Last night I had tea with a really good friend,  Natasha, who I have not seen in a year due to our busy schedules. We had a wonderful time catching up.  Later when I got home and after putting the kids down to bed, something that came up in my conversation with Natasha kept running through my mind.  I had shared with Natasha my concerns about my daughter, Maria,  who is 10 years old and how concerned I am about how much she stresses about school and life in general. I told her how Maria strives so hard to do everything well.  Natasha's was quiet for a moment and then responded,  "Just like her mama, huh?".  She went on to say how she has never really seen me chill and just kick back.  

Oh my GOD.  Sometimes we need someone outside of ourselves to point out the obvious.   I know I work hard,  just like everyone else. I know that I push myself,  but doesn't everybody do that? Okay, maybe I do overcompensate.  But it occurred to me.  Is my behavior consistent with a person who is wound too tight?  And maybe, just maybe, that explains why my daughter is the way she is.  The apple doesn't fall far from the tree does it?

Maria, bless her heart, has a hard time holding back her tears when she doesn't understand her school work and sometimes loses it when she is overwhelmed.  The only difference for me is that I don't show my frustration in public.  Maria hasn't mastered that skill, yet.  For me, my emotions, when they do manifest, are usually directed at my husband, God Bless him, who in most instances, has no clue what in the hell is going on with me.  How he puts up with me, is beyond me.  Must be love.

I decided to really look at myself honestly and came up with some examples of snapping moments.  Allow me to share.

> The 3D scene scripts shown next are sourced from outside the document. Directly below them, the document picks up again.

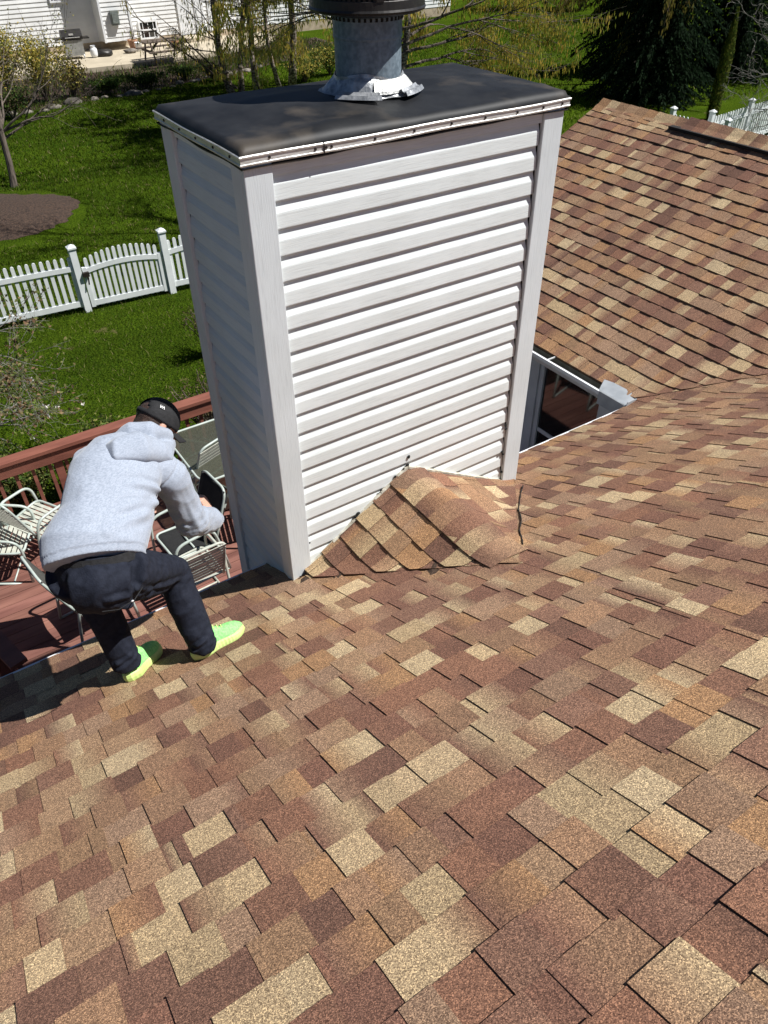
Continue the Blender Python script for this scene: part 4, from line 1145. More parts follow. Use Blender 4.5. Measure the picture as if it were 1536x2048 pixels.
# ================================================================== PICKET FENCES
m_pick = mat('picket_vinyl', (0.80, 0.82, 0.82), (0.70, 0.73, 0.72), 4, 0.5)
def picket_run(root, A, B, gate=False, arch=0.0, h=1.02, sp=0.118, gap0=0.06, pk_w=0.062, low=0.10):
    A = Vector((A[0], A[1], 0)); B = Vector((B[0], B[1], 0)); d = B - A; L = d.length; d.normalize(); ang = math.atan2(d.y, d.x)
    T = Matrix.Translation((A.x, A.y, GZ)) @ Matrix.Rotation(ang, 4, 'Z')
    n = int((L - 2 * gap0) / sp)
    for k in range(n + 1):
        x = gap0 + (L - 2 * gap0 - n * sp) / 2 + k * sp
        f = (x / L - .5) * 2; hh = h + arch * (1 - f * f) + (0)
        m1 = MB(); r = pk_w / 2
        prof = [(x - r, low), (x + r, low), (x + r, hh - r)] + [(x + r * math.cos(a), hh - r + r * 1.1 * math.sin(a)) for a in (0.6, 1.1, 1.57, 2.04, 2.54)] + [(x - r, hh - r)]
        f0 = [m1.vert(xform(T, (p[0], -.018, p[1]))) for p in prof]; f1 = [m1.vert(xform(T, (p[0], .006, p[1]))) for p in prof]
        m1.face(f0); m1.face(f1[::-1])
        for q in range(len(prof)): m1.face((f0[q], f0[(q + 1) % len(prof)], f1[(q + 1) % len(prof)], f1[q]))
        build('picket', m1, m_pick, root)
    m1 = MB(); m1.box(0.0, L, -.030, -.019, low + .02, low + .12, T); m1.box(0.0, L, .0065, .03, low + .02, low + .12, T)
    if arch > 0.02:
        for j in range(10):
            xa = L * j / 10; xb = L * (j + 1) / 10
            za = h - .20 + arch * .55 * (1 - (xa / L * 2 - 1) ** 2); zb_ = h - .20 + arch * .55 * (1 - (xb / L * 2 - 1) ** 2)
            m1.bar(xform(T, (xa, -.026, za)), xform(T, (xb, -.026, zb_)), .012, .085); m1.bar(xform(T, (xa, .018, za)), xform(T, (xb, .018, zb_)), .02, .085)
    else:
        m1.box(0.0, L, -.030, -.019, h - .25, h - .165, T); m1.box(0.0, L, .0065, .03, h - .25, h - .165, T)
    build('rail', m1, m_pick, root)
    if gate:
        for x in (0.0, L - .07):
            m1 = MB(); m1.box(x, x + .07, -.034, .032, low, h - .12, T); build('stile', m1, m_pick, root)
def post(root, p, h=1.17):
    p = (p[0], p[1])
    m1 = MB(); x, y = p; w_ = .058
    m1.box(x - w_, x + w_, y - w_, y + w_, GZ - .1, GZ + h)
    o = build('fence_post', m1, m_pick, root)
    m2 = MB(); m2.box(x - .075, x + .075, y - .075, y + .075, GZ + h + .001, GZ + h + .03)
    m2.lathe([(.1, 0), (.015, .045)], (x, y, GZ + h + .03), 4, math.pi / 4, math.pi / 4 + 2 * math.pi); build('post_cap', m2, m_pick, o)
P1 = gp(177, 622); P2 = gp(346, 585)
dv = (P2 - P1).normalized()
P0 = P1 - dv * 2.42; P3 = P2 + dv * 2.42
f1 = empty('picket_fence', (P1.x, P1.y, GZ), 'white picket fence with scalloped tops on the lawn left of the chimney', 'fence')
picket_run(f1, P0, P1, arch=0.03); post(f1, P0); post(f1, P1); post(f1, P2)
picket_run(f1, P2, P3, arch=0.14, h=.98); post(f1, P3)
picket_run(f1, P0 - dv * 2.42, P0, arch=0.03)
gt = empty('picket_gate', ((P1.x + P2.x) / 2, (P1.y + P2.y) / 2, GZ), 'white arched picket gate between two capped fence posts', 'gate')
picket_run(gt, P1 + dv * .085, P2 - dv * .085, gate=True, arch=0.15, h=.93, sp=.104, low=.07)
m1 = MB(); hp = P1 + dv * .12; m1.box(hp.x - .06, hp.x + .05, hp.y - .10, hp.y - .045, GZ + .66, GZ + .74); m1.tube([(hp.x + .02, hp.y - .09, GZ + .66), (hp.x + .0, hp.y - .1, GZ + .52)], .014, 6)
build('latch', m1, MT['screw'], gt)
FA = gp(1346, 226, -1.93); FB = gp(1560, 274, -1.93); FC = gp(1424, 233, -1.93); FD = gp(1640, 168, -1.93)
FBe = FA + (FB - FA) * 1.6
f2 = empty('picket_fence', (FA.x, FA.y, GZ), 'white picket fence showing only its tops just beyond the wing ridge', 'fence')
picket_run(f2, FA, FBe, h=1.05, sp=.125)
for q in range(4): post(f2, FA + (FBe - FA) * (q / 3))
f3 = empty('picket_fence', (FC.x, FC.y, GZ), 'white picket fence running off to the right behind the bare twiggy tree', 'fence')
picket_run(f3, FC, FD, h=1.05, sp=.125)
for q in range(4): post(f3, FC + (FD - FC) * (q / 3))

# ================================================================== VEGETATION
def rot_about(v, axis, ang): return Matrix.Rotation(ang, 3, axis) @ v
def grow(mb, tips, p, d, L, r, lvl, rng, spread=0.6, up=0.1, wig=0.12, nseg=4, kids=(2, 4), rmin=0.003, shrink=0.68, sides=6):
    pts = [p.copy()]; rad = [r]; q = p.copy(); dd = d.copy()
    for k in range(nseg):
        dd = (dd + Vector((rng.gauss(0, wig), rng.gauss(0, wig), rng.gauss(0, wig) + up * 0.25))).normalized()
        q = q + dd * (L / nseg); pts.append(q.copy()); rad.append(max(r * (1 - 0.45 * (k + 1) / nseg), rmin * .6))
    mb.tube(pts, rad, max(3, sides - (0 if lvl > 2 else 2)), cap=False)
    if lvl <= 0:
        tips.append((pts, dd)); return
    n = rng.randint(*kids)
    for k in range(n):
        f = rng.uniform(0.35, 1.0) if k < n - 1 else 1.0
        i = min(int(f * nseg), nseg - 1); pos = pts[i] + (pts[i + 1] - pts[i]) * (f * nseg - i if f < 1 else 1)
        ax = dd.cross(Vector((rng.gauss(0, 1), rng.gauss(0, 1), rng.gauss(0, 1))))
        if ax.length < 1e-3: continue
        nd = rot_about(dd, ax.normalized(), rng.uniform(0.35, 1.0) * spread * (1.0 if k < n - 1 else 0.4)).normalized()
        grow(mb, tips, pos, nd, L * shrink * rng.uniform(0.75, 1.2), max(rad[i] * rng.uniform(0.45, 0.68), rmin), lvl - 1, rng, spread, up, wig, nseg, kids, rmin, shrink, sides)
    tips.append((pts[len(pts) // 2:], dd))
def leaf(mb, p, size, rng, col, flat=0.0):
    a = Vector((rng.gauss(0, 1), rng.gauss(0, 1), rng.gauss(0, 1) * (1 - flat))).normalized()
    b = a.cross(Vector((rng.gauss(0, 1), rng.gauss(0, 1), rng.gauss(0, 1)))).normalized()
    mb.poly([p - a * size * .5, p - b * size * .28, p + a * size * .5, p + b * size * .28], col)
def catkin(mb, p, L, w, rng, col):
    a = rng.uniform(0, 3.14); x = Vector((math.cos(a), math.sin(a), 0)) * w; y = Vector((-math.sin(a), math.cos(a), 0)) * w
    q = p + Vector((rng.gauss(0, .12) * L, rng.gauss(0, .12) * L, -L)); m_ = (p + q) / 2
    mb.poly([p, m_ + x, q, m_ - x], col); mb.poly([p, m_ + y, q, m_ - y], col)
m_bark = mat('brown_bark', (0.055, 0.042, 0.034), (0.15, 0.12, 0.095), 14, .95, .8, 18, stretch=(1, 1, .3))
m_birch = mat('birch_bark', (0.06, 0.04, 0.03), (0.40, 0.33, 0.27), 9, .85, .6, 14, stretch=(1, 1, 2.2), ramp=(.42, .62))
m_twig = mat('grey_twig', (0.11, 0.10, 0.088), (0.22, 0.205, 0.18), 20, .9)
m_leaf = mat('leaf', (1, 1, 1), vcol=True, rough=.9, trans=.35, spec=.08)
def scatter_col(rng, base, v=.35):
    k = rng.uniform(1 - v, 1 + v); return (base[0] * k, base[1] * k * rng.uniform(.92, 1.08), base[2] * k)
CATK = (0.60, 0.48, 0.12); CATK2 = (0.36, 0.38, 0.08)
def hang(mc, tips, rng, dens, L=0.09, w=0.006, drop=0.0, cols=(CATK, CATK2), rj=0.05, prune=None):
    for pts, dd in tips:
        for k in range(len(pts) - 1):
            n = int(dens * (pts[k + 1] - pts[k]).length + rng.random())
            for _ in range(n):
                f = rng.random(); p = pts[k] + (pts[k + 1] - pts[k]) * f + Vector((rng.gauss(0, rj), rng.gauss(0, rj), rng.uniform(-drop, 0.02)))
                if prune and proj(p)[0] < prune and rng.random() < .9: continue
                catkin(mc, p, L * rng.uniform(.6, 1.3), w, rng, scatter_col(rng, rng.choice(cols)))
def leafs(ml, tips, rng, dens, size, cols, rj=.05):
    for pts, dd in tips:
        for k in range(len(pts) - 1):
            n = int(dens * (pts[k + 1] - pts[k]).length + rng.random())
            for _ in range(n):
                f = rng.random(); p = pts[k] + (pts[k + 1] - pts[k]) * f + Vector((rng.gauss(0, rj), rng.gauss(0, rj), rng.gauss(0, rj)))
                leaf(ml, p, size * rng.uniform(.6, 1.4), rng, scatter_col(rng, rng.choice(cols)))

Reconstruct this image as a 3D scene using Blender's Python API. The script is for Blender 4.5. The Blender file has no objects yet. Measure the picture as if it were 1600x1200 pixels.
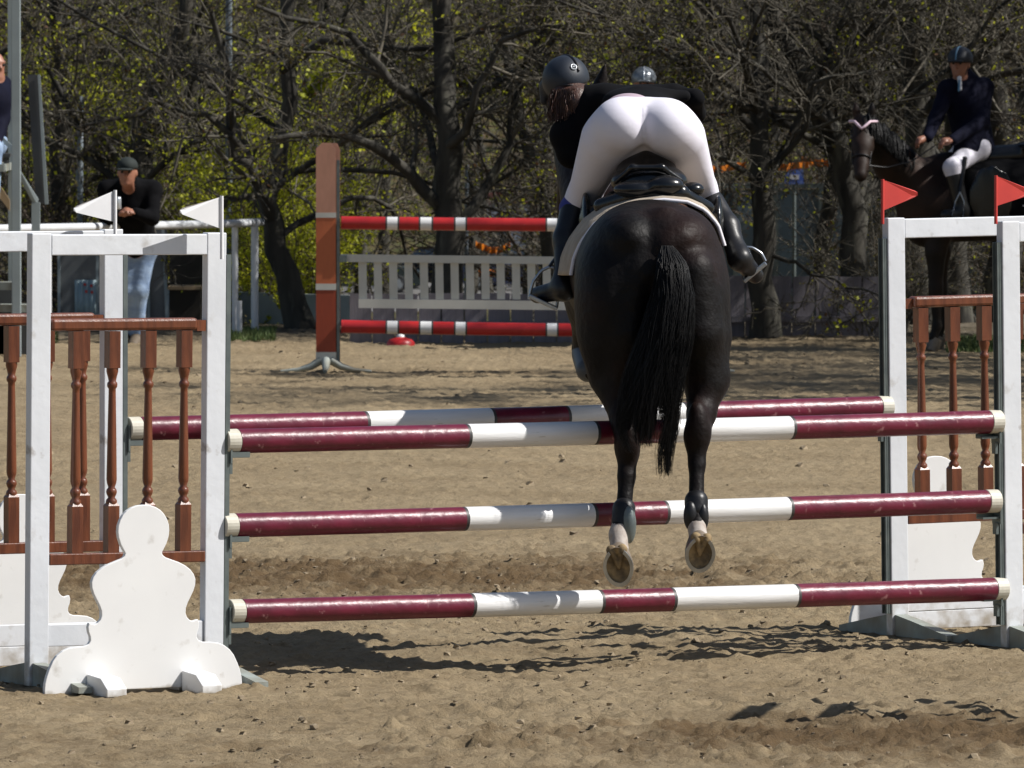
import bpy, math, random
import numpy as np
from mathutils import Vector, Matrix

sc = bpy.context.scene
COL = sc.collection
rng = np.random.default_rng(7)
random.seed(7)
R = math.radians

# ------------------------------------------------------------------ camera
F = 13900.0            # focal length in photo pixels (1600 wide)
CAMZ = 2.65
PITCH = math.atan(540.0 / F)
cam_d = bpy.data.cameras.new('camera')
cam = bpy.data.objects.new('camera', cam_d)
COL.objects.link(cam)
cam.location = (0, 0, CAMZ)
cam.rotation_euler = (math.pi / 2 - PITCH, 0, 0)
cam_d.sensor_width = 36
cam_d.lens = F / 1600 * 36
cam_d.clip_start = 0.5
cam_d.clip_end = 3000
cam_d.dof.use_dof = True
cam_d.dof.focus_distance = 37.8
cam_d.dof.aperture_fstop = 21
sc.camera = cam

# ------------------------------------------------------------------ light
SUN_A, SUN_E = R(6), R(46)       # towards the camera from the right; elevation
sv = Vector((math.cos(SUN_E) * math.cos(SUN_A), -math.cos(SUN_E) * math.sin(SUN_A), math.sin(SUN_E)))
w = bpy.data.worlds.new('World'); sc.world = w; w.use_nodes = True
nt = w.node_tree
sky = nt.nodes.new('ShaderNodeTexSky'); sky.sky_type = 'NISHITA'; sky.sun_disc = False
sky.sun_elevation = SUN_E; sky.sun_rotation = R(90) + SUN_A
bg = nt.nodes['Background']; bg.inputs[1].default_value = 0.065
nt.links.new(sky.outputs[0], bg.inputs[0])
sl = bpy.data.lights.new('sun', 'SUN'); sl.energy = 5.0; sl.angle = R(0.5); sl.color = (1, 0.965, 0.915)
so = bpy.data.objects.new('sun', sl); COL.objects.link(so)
so.rotation_euler = sv.to_track_quat('Z', 'Y').to_euler(); so.location = (30, 30, 40)
sc.view_settings.view_transform = 'Standard'
sc.view_settings.look = 'None'
sc.view_settings.exposure = 0.3
sc.view_settings.gamma = 1
sc.view_settings.use_curve_mapping = False

# ------------------------------------------------------------------ helpers
def at(px, py, D):
    u, v = (px - 800) / F, (600 - py) / F
    c, s = math.cos(PITCH), math.sin(PITCH)
    dy, dz = c + v * s, -s + v * c
    t = D / dy
    return np.array((u * t, D, CAMZ + dz * t))

def tag(o, label=None, cat=None, group=None, kind=None):
    if label: o['label'] = label
    if cat: o['category'] = cat
    if group: o['group'] = group
    if kind: o['kind'] = kind
    return o

def empty(name, loc, label, cat, group=None, rz=0.0, lean=0.0):
    o = bpy.data.objects.new(name, None); COL.objects.link(o)
    o.empty_display_size = 0.1
    o.matrix_world = Matrix.Translation(Vector(loc)) @ Matrix.Rotation(lean, 4, 'Y') @ Matrix.Rotation(rz, 4, 'Z')
    return tag(o, label, cat, group)

def link(name, me, parent=None):
    o = bpy.data.objects.new(name, me); COL.objects.link(o)
    if parent: o.parent = parent
    return o

def rotz(a):
    c, s = math.cos(a), math.sin(a)
    return np.array(((c, -s, 0), (s, c, 0), (0, 0, 1.0)))

class MB:
    def __init__(s): s.v = []; s.f = []; s.m = []; s.n = 0; s.smooth = []
    def add(s, v, f, m=0, smooth=False):
        v = np.asarray(v, float).reshape(-1, 3)
        s.v.append(v)
        for q in f:
            s.f.append([i + s.n for i in q]); s.m.append(m); s.smooth.append(smooth)
        s.n += len(v)
        return s
    def box(s, c, size, rot=None, m=0, taper=1.0):
        x, y, z = [k / 2 for k in size]
        v = np.array([(-x, -y, -z), (x, -y, -z), (x, y, -z), (-x, y, -z),
                      (-x * taper, -y * taper, z), (x * taper, -y * taper, z), (x * taper, y * taper, z), (-x * taper, y * taper, z)])
        if rot is not None: v = v @ np.asarray(rot).T
        return s.add(v + np.asarray(c), [(0, 3, 2, 1), (4, 5, 6, 7), (0, 1, 5, 4), (1, 2, 6, 5), (2, 3, 7, 6), (3, 0, 4, 7)], m)
    def tube(s, pts, rad, n=8, m=0, caps=True, smooth=True, flat=1.0):
        pts = np.asarray(pts, float); k = len(pts)
        rad = np.ones(k) * rad
        tan = np.gradient(pts, axis=0); tan /= np.linalg.norm(tan, axis=1)[:, None] + 1e-12
        ref = np.array((0, 0, 1.0)) if abs(tan[0, 2]) < .9 else np.array((0, 1.0, 0))
        vs = []
        for i in range(k):
            a = np.cross(tan[i], ref); a /= np.linalg.norm(a) + 1e-12
            b = np.cross(a, tan[i])
            th = np.arange(n) / n * 2 * math.pi
            vs.append(pts[i] + rad[i] * (np.cos(th)[:, None] * a * flat + np.sin(th)[:, None] * b))
        f = []
        for i in range(k - 1):
            for j in range(n):
                f.append((i * n + j, i * n + (j + 1) % n, (i + 1) * n + (j + 1) % n, (i + 1) * n + j))
        s.add(np.vstack(vs), f, m, smooth)
        if caps:
            s.add(vs[0], [list(range(n))[::-1]], m); s.add(vs[-1], [list(range(n))], m)
        return s
    def prism(s, outline, axis_v, m=0):
        """outline: N x 3 planar points, extruded along axis_v"""
        o = np.asarray(outline, float); n = len(o); a = np.asarray(axis_v, float)
        s.add(np.vstack([o, o + a]), [list(range(n))[::-1], [i + n for i in range(n)]] +
              [(i, (i + 1) % n, (i + 1) % n + n, i + n) for i in range(n)], m)
        return s
    def mesh(s, name, mats, origin=(0, 0, 0)):
        me = bpy.data.meshes.new(name)
        v = np.vstack(s.v) - np.asarray(origin)
        me.from_pydata(v.tolist(), [], s.f)
        for mt in (mats if isinstance(mats, (list, tuple)) else [mats]): me.materials.append(mt)
        me.polygons.foreach_set('material_index', s.m)
        me.polygons.foreach_set('use_smooth', s.smooth)
        me.update()
        return me
    def build(s, name, mats, parent=None, origin=None, bevel=0.0):
        if origin is None: origin = (0, 0, 0)
        o = link(name, s.mesh(name, mats, origin), parent)
        if bevel:
            b = o.modifiers.new('bevel', 'BEVEL'); b.width = bevel; b.segments = 2; b.limit_method = 'ANGLE'
        return o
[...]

I recalled one instance when I had just finished mopping the kitchen and had asked the family to PLEASE stay out of the kitchen until the floor had time to dry. (This happened about a month ago.) My husband was walking towards the kitchen as I made this request and yet there he was standing smack dab in the middle of the kitchen! What happened next still scares me.  I let out this deep gurgling, loud, "UGGGGGHHH" and shoved him in the chest trying to push him out.  Of course this was to no avail as he is much stronger than I.  He looked at me like I had lost my mind.  I had.  I was so embarrassed.  I ran to our bedroom and felt like a total idiot. "It's just a floor!" I thought to myself.

A more recent incident happened just yesterday.  I was on a frustrating phone call putting out a 'fire'.  As I returned back to a meeting, my husband, who was standing outside of my office, apparently had heard the conversation, reached out to me to give me a hug.  I pushed his hands away and gave him a look of disdain and snapped at him.  I don't even remember what I said to him.  What in God's name is wrong with me? 

A couple of hours after this happened I had cooled down, and I decided to ask my husband if he thought I was wound too tight.  And there it was.  That awkward silence.  Then the lifted eyebrow and a ,"Well..." that tapered off into silence again.  He was being nice.  Or maybe he was afraid to answer the question after my most recent episode.

So this is to all of you out there, men and women alike who are dealing with stress and who sometimes lose it.  Life is stressful.  It's time for me to dig deep into my meditation practice. It's time for me to let down my chongo (english translation: bun or ponytail).  I do this not just for my own sake but for my husband,  my daughter and  my 11 year old son.  Who knows what effect I have had on him.  Kids have enough stress of their own.  No need for me to add to it.